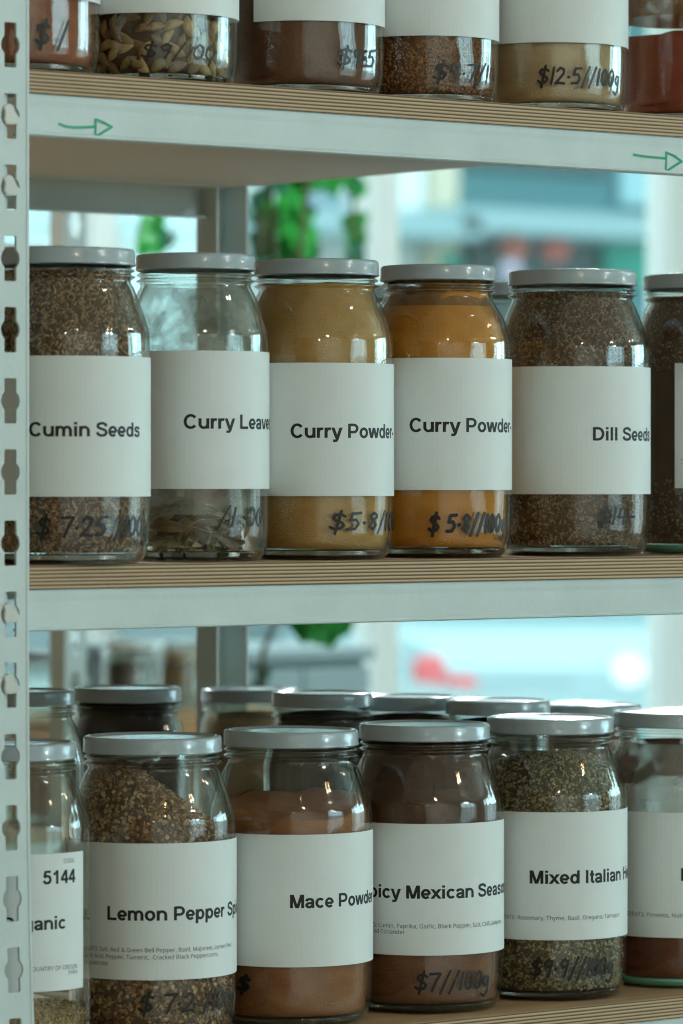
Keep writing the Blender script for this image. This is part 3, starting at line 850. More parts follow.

####

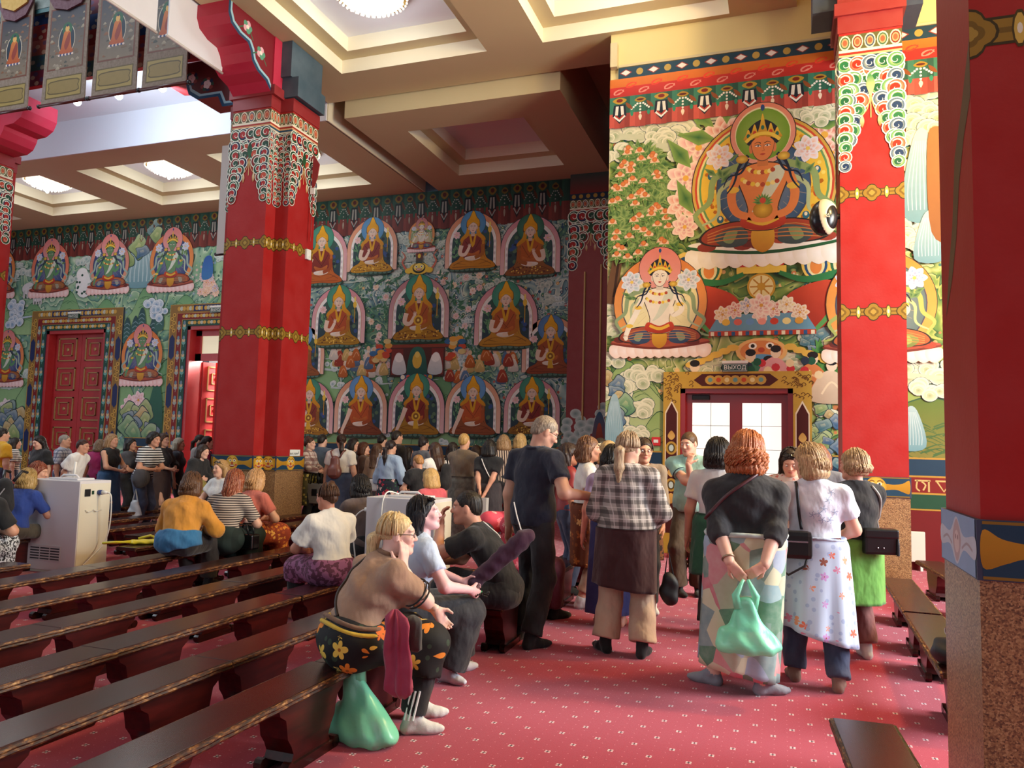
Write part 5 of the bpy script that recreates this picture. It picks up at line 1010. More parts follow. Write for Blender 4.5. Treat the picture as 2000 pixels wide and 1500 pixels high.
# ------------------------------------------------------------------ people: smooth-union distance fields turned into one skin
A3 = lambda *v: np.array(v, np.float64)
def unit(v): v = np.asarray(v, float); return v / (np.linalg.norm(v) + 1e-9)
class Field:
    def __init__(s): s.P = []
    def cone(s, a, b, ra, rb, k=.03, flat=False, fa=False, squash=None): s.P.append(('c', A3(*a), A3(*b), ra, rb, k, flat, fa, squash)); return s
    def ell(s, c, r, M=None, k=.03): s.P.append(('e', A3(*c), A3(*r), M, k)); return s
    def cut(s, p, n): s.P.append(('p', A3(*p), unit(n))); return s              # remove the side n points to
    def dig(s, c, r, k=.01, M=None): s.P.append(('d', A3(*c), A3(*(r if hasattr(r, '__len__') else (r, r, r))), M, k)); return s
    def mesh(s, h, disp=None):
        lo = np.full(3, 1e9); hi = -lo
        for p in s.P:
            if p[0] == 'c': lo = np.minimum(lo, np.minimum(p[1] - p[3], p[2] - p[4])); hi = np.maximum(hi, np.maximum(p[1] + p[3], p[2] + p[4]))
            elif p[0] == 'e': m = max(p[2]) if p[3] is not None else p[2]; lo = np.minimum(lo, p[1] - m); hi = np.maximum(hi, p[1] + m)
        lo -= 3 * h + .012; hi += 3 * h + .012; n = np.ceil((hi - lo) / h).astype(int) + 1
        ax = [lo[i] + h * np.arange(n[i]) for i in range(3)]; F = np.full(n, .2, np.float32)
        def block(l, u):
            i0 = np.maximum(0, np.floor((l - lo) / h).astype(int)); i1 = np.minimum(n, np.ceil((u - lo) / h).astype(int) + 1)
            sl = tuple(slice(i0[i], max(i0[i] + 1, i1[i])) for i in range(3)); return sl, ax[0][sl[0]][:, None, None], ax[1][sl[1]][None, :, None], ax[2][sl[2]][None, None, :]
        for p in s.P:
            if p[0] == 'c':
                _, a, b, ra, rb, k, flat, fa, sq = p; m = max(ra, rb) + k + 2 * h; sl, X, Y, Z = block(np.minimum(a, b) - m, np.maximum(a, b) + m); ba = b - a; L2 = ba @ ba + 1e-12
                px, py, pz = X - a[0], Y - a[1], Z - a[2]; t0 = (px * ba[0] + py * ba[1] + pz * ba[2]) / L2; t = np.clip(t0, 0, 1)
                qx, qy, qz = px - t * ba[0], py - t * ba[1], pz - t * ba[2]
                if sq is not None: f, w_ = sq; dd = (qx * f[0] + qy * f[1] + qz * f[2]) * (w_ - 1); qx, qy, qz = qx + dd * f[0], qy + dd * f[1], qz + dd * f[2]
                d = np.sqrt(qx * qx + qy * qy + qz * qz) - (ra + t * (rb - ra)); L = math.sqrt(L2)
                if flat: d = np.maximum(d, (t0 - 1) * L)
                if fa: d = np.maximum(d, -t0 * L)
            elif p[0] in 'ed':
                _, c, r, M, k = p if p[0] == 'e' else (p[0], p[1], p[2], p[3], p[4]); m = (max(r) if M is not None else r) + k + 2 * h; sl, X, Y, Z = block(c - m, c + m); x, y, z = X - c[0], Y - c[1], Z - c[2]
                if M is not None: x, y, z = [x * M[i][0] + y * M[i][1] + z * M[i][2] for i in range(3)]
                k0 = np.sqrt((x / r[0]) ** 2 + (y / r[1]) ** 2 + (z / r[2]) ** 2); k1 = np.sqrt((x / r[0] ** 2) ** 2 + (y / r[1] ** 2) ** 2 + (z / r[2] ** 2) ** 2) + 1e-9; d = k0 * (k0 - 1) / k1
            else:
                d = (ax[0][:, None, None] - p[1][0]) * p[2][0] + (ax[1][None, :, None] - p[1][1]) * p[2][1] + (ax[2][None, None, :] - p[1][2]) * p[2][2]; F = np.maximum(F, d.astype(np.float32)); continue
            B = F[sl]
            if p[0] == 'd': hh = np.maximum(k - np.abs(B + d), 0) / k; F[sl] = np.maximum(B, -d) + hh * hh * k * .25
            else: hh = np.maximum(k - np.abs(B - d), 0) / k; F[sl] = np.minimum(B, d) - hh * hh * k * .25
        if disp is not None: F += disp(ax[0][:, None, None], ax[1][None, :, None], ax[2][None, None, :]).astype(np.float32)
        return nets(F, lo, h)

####

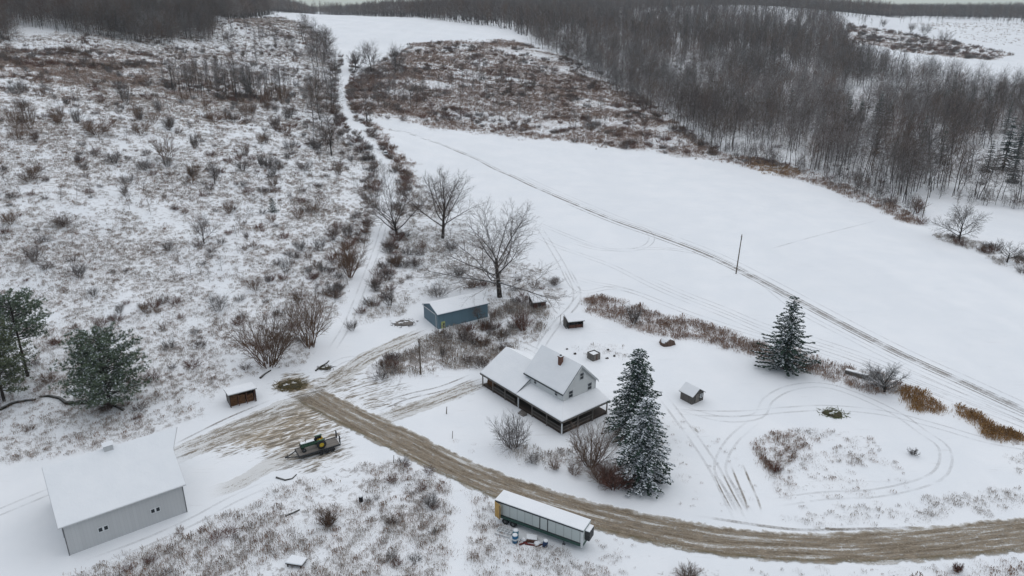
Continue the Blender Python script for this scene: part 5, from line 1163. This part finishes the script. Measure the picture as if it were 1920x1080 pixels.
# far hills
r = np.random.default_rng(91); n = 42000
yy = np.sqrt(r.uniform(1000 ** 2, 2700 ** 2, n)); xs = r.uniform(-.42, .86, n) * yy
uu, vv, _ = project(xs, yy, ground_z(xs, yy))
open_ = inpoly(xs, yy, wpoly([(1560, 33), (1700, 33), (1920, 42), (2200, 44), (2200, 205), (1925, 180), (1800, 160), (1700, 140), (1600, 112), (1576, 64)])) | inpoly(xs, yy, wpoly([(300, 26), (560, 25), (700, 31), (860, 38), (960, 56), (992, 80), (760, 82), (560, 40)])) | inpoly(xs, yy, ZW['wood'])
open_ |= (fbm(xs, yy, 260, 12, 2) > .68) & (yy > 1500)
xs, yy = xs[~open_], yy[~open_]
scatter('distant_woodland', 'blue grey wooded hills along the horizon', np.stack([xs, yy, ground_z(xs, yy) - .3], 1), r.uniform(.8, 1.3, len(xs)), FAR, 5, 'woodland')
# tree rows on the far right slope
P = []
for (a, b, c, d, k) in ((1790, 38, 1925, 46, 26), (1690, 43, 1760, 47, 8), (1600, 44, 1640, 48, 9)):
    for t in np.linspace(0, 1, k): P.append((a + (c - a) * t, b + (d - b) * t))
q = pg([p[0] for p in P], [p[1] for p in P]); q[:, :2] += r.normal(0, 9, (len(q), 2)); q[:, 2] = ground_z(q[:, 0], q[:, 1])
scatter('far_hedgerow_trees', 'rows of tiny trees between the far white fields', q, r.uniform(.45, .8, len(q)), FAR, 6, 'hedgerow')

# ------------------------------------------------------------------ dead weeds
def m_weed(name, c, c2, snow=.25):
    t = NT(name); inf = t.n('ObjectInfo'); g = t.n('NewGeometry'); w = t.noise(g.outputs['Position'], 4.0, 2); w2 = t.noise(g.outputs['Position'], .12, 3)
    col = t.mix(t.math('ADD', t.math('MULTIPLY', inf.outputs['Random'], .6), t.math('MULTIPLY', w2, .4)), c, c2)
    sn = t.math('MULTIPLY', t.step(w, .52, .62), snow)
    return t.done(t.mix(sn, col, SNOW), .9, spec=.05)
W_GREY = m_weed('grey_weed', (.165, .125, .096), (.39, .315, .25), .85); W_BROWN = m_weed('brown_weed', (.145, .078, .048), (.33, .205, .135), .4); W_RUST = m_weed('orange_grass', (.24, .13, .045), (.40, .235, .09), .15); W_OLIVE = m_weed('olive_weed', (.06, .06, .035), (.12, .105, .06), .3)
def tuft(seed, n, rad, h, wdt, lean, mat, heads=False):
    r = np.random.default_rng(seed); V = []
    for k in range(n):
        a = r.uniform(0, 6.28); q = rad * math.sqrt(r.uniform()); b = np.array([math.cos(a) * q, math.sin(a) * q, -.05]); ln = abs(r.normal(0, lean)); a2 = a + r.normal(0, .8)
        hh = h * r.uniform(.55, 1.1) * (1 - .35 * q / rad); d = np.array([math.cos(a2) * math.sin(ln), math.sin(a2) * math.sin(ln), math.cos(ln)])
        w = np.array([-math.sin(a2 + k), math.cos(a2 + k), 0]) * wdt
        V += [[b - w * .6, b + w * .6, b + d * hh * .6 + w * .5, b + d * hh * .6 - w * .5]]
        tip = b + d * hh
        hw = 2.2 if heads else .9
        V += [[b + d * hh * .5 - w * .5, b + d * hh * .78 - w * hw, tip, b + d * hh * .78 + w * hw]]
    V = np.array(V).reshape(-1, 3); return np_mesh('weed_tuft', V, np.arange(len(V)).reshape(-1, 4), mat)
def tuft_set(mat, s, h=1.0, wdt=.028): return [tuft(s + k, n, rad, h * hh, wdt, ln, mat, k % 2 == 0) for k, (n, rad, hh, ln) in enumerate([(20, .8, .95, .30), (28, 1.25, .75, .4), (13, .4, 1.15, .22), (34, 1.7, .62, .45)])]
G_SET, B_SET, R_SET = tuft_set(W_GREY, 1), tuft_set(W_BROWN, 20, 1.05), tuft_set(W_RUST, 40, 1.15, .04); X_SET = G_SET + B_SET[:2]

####

DIRECTIONS: Quote the listing above, but only from the line that shows "Continue the Blender" through the line that shows "scatter('far_hedgerow_trees', 'rows of".

COMPLETE OUTPUT:
Continue the Blender Python script for this scene: part 5, from line 1163. This part finishes the script. Measure the picture as if it were 1920x1080 pixels.
# far hills
r = np.random.default_rng(91); n = 42000
yy = np.sqrt(r.uniform(1000 ** 2, 2700 ** 2, n)); xs = r.uniform(-.42, .86, n) * yy
uu, vv, _ = project(xs, yy, ground_z(xs, yy))
open_ = inpoly(xs, yy, wpoly([(1560, 33), (1700, 33), (1920, 42), (2200, 44), (2200, 205), (1925, 180), (1800, 160), (1700, 140), (1600, 112), (1576, 64)])) | inpoly(xs, yy, wpoly([(300, 26), (560, 25), (700, 31), (860, 38), (960, 56), (992, 80), (760, 82), (560, 40)])) | inpoly(xs, yy, ZW['wood'])
open_ |= (fbm(xs, yy, 260, 12, 2) > .68) & (yy > 1500)
xs, yy = xs[~open_], yy[~open_]
scatter('distant_woodland', 'blue grey wooded hills along the horizon', np.stack([xs, yy, ground_z(xs, yy) - .3], 1), r.uniform(.8, 1.3, len(xs)), FAR, 5, 'woodland')
# tree rows on the far right slope
P = []
for (a, b, c, d, k) in ((1790, 38, 1925, 46, 26), (1690, 43, 1760, 47, 8), (1600, 44, 1640, 48, 9)):
    for t in np.linspace(0, 1, k): P.append((a + (c - a) * t, b + (d - b) * t))
q = pg([p[0] for p in P], [p[1] for p in P]); q[:, :2] += r.normal(0, 9, (len(q), 2)); q[:, 2] = ground_z(q[:, 0], q[:, 1])
scatter('far_hedgerow_trees', 'rows of tiny trees between the far white fields', q, r.uniform(.45, .8, len(q)), FAR, 6, 'hedgerow')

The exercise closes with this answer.